Output all lines exactly, with nothing added or dropped.
=====
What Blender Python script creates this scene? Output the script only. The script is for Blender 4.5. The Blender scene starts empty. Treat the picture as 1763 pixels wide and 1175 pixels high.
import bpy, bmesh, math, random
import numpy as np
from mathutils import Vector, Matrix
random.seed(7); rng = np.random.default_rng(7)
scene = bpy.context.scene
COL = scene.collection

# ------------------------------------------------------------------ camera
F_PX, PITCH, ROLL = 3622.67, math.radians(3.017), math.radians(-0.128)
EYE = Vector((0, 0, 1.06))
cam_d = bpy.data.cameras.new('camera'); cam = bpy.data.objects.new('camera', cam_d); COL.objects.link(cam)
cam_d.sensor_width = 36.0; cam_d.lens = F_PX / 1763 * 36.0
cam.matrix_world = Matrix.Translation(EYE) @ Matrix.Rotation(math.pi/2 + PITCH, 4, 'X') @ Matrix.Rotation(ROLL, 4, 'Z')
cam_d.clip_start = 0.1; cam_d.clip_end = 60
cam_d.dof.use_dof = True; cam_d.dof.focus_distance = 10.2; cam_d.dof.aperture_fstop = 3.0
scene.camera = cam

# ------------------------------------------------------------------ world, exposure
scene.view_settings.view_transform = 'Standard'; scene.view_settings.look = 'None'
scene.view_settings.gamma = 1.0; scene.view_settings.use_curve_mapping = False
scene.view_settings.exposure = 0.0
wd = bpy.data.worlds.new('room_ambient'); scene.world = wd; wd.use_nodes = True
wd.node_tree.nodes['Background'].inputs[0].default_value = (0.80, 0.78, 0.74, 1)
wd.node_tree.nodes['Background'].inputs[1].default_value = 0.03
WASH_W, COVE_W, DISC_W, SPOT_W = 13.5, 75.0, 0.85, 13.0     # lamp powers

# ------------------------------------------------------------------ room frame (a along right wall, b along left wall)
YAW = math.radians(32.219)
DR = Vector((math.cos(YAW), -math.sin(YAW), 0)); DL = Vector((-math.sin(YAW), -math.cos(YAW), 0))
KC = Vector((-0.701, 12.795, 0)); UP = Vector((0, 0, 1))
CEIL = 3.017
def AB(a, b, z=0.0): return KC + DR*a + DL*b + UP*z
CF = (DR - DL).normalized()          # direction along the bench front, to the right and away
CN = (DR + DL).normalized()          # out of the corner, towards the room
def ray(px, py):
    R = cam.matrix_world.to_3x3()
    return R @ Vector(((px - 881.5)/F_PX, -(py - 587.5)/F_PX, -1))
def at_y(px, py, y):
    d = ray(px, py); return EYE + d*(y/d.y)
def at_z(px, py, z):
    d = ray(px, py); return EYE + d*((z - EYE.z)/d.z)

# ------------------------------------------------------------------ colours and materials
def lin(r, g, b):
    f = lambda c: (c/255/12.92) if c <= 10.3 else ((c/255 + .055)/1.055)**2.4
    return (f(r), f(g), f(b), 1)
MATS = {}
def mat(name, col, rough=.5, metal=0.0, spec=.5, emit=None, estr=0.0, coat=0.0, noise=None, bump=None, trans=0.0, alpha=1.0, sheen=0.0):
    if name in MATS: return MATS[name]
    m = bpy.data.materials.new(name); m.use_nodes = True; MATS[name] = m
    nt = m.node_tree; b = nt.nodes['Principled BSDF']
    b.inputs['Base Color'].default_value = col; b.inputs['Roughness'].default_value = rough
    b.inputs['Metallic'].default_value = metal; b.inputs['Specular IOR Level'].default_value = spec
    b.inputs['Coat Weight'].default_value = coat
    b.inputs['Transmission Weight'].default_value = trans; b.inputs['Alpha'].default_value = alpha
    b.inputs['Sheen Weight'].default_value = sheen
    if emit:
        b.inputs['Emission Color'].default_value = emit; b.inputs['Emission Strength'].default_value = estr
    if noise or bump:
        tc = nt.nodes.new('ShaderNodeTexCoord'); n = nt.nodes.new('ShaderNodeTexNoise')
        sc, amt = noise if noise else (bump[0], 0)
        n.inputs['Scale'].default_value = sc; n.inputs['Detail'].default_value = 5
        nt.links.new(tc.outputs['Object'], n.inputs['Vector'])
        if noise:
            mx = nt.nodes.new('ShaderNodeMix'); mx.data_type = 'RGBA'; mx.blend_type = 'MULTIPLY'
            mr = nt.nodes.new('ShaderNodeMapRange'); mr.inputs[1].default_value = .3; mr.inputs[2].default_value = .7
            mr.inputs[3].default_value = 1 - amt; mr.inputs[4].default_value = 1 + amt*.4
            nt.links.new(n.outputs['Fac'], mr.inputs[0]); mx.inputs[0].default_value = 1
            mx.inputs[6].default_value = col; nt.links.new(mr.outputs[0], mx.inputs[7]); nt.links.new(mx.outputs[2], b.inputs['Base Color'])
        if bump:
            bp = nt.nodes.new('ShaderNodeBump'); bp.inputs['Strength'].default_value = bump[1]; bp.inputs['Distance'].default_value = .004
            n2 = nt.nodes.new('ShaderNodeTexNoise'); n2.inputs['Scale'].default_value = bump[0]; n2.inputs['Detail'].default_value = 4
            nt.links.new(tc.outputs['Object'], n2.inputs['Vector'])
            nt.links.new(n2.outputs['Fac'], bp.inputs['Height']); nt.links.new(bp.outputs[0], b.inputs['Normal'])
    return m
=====
Task result
What Blender Python script creates this scene? Output the script only. The script is for Blender 4.5. The Blender scene starts empty. Treat the picture as 1763 pixels wide and 1175 pixels high.
import bpy, bmesh, math, random
import numpy as np
from mathutils import Vector, Matrix
random.seed(7); rng = np.random.default_rng(7)
scene = bpy.context.scene
COL = scene.collection

# ------------------------------------------------------------------ camera
F_PX, PITCH, ROLL = 3622.67, math.radians(3.017), math.radians(-0.128)
EYE = Vector((0, 0, 1.06))
cam_d = bpy.data.cameras.new('camera'); cam = bpy.data.objects.new('camera', cam_d); COL.objects.link(cam)
cam_d.sensor_width = 36.0; cam_d.lens = F_PX / 1763 * 36.0
cam.matrix_world = Matrix.Translation(EYE) @ Matrix.Rotation(math.pi/2 + PITCH, 4, 'X') @ Matrix.Rotation(ROLL, 4, 'Z')
cam_d.clip_start = 0.1; cam_d.clip_end = 60
cam_d.dof.use_dof = True; cam_d.dof.focus_distance = 10.2; cam_d.dof.aperture_fstop = 3.0
scene.camera = cam

# ------------------------------------------------------------------ world, exposure
scene.view_settings.view_transform = 'Standard'; scene.view_settings.look = 'None'
scene.view_settings.gamma = 1.0; scene.view_settings.use_curve_mapping = False
scene.view_settings.exposure = 0.0
wd = bpy.data.worlds.new('room_ambient'); scene.world = wd; wd.use_nodes = True
wd.node_tree.nodes['Background'].inputs[0].default_value = (0.80, 0.78, 0.74, 1)
wd.node_tree.nodes['Background'].inputs[1].default_value = 0.03
WASH_W, COVE_W, DISC_W, SPOT_W = 13.5, 75.0, 0.85, 13.0     # lamp powers

# ------------------------------------------------------------------ room frame (a along right wall, b along left wall)
YAW = math.radians(32.219)
DR = Vector((math.cos(YAW), -math.sin(YAW), 0)); DL = Vector((-math.sin(YAW), -math.cos(YAW), 0))
KC = Vector((-0.701, 12.795, 0)); UP = Vector((0, 0, 1))
CEIL = 3.017
def AB(a, b, z=0.0): return KC + DR*a + DL*b + UP*z
CF = (DR - DL).normalized()          # direction along the bench front, to the right and away
CN = (DR + DL).normalized()          # out of the corner, towards the room
def ray(px, py):
    R = cam.matrix_world.to_3x3()
    return R @ Vector(((px - 881.5)/F_PX, -(py - 587.5)/F_PX, -1))
def at_y(px, py, y):
    d = ray(px, py); return EYE + d*(y/d.y)
def at_z(px, py, z):
    d = ray(px, py); return EYE + d*((z - EYE.z)/d.z)

# ------------------------------------------------------------------ colours and materials
def lin(r, g, b):
    f = lambda c: (c/255/12.92) if c <= 10.3 else ((c/255 + .055)/1.055)**2.4
    return (f(r), f(g), f(b), 1)
MATS = {}
def mat(name, col, rough=.5, metal=0.0, spec=.5, emit=None, estr=0.0, coat=0.0, noise=None, bump=None, trans=0.0, alpha=1.0, sheen=0.0):
    if name in MATS: return MATS[name]
    m = bpy.data.materials.new(name); m.use_nodes = True; MATS[name] = m
    nt = m.node_tree; b = nt.nodes['Principled BSDF']
    b.inputs['Base Color'].default_value = col; b.inputs['Roughness'].default_value = rough
    b.inputs['Metallic'].default_value = metal; b.inputs['Specular IOR Level'].default_value = spec
    b.inputs['Coat Weight'].default_value = coat
    b.inputs['Transmission Weight'].default_value = trans; b.inputs['Alpha'].default_value = alpha
    b.inputs['Sheen Weight'].default_value = sheen
    if emit:
        b.inputs['Emission Color'].default_value = emit; b.inputs['Emission Strength'].default_value = estr
    if noise or bump:
        tc = nt.nodes.new('ShaderNodeTexCoord'); n = nt.nodes.new('ShaderNodeTexNoise')
        sc, amt = noise if noise else (bump[0], 0)
        n.inputs['Scale'].default_value = sc; n.inputs['Detail'].default_value = 5
        nt.links.new(tc.outputs['Object'], n.inputs['Vector'])
        if noise:
            mx = nt.nodes.new('ShaderNodeMix'); mx.data_type = 'RGBA'; mx.blend_type = 'MULTIPLY'
            mr = nt.nodes.new('ShaderNodeMapRange'); mr.inputs[1].default_value = .3; mr.inputs[2].default_value = .7
            mr.inputs[3].default_value = 1 - amt; mr.inputs[4].default_value = 1 + amt*.4
            nt.links.new(n.outputs['Fac'], mr.inputs[0]); mx.inputs[0].default_value = 1
            mx.inputs[6].default_value = col; nt.links.new(mr.outputs[0], mx.inputs[7]); nt.links.new(mx.outputs[2], b.inputs['Base Color'])
        if bump:
            bp = nt.nodes.new('ShaderNodeBump'); bp.inputs['Strength'].default_value = bump[1]; bp.inputs['Distance'].default_value = .004
            n2 = nt.nodes.new('ShaderNodeTexNoise'); n2.inputs['Scale'].default_value = bump[0]; n2.inputs['Detail'].default_value = 4
            nt.links.new(tc.outputs['Object'], n2.inputs['Vector'])
            nt.links.new(n2.outputs['Fac'], bp.inputs['Height']); nt.links.new(bp.outputs[0], b.inputs['Normal'])
    return m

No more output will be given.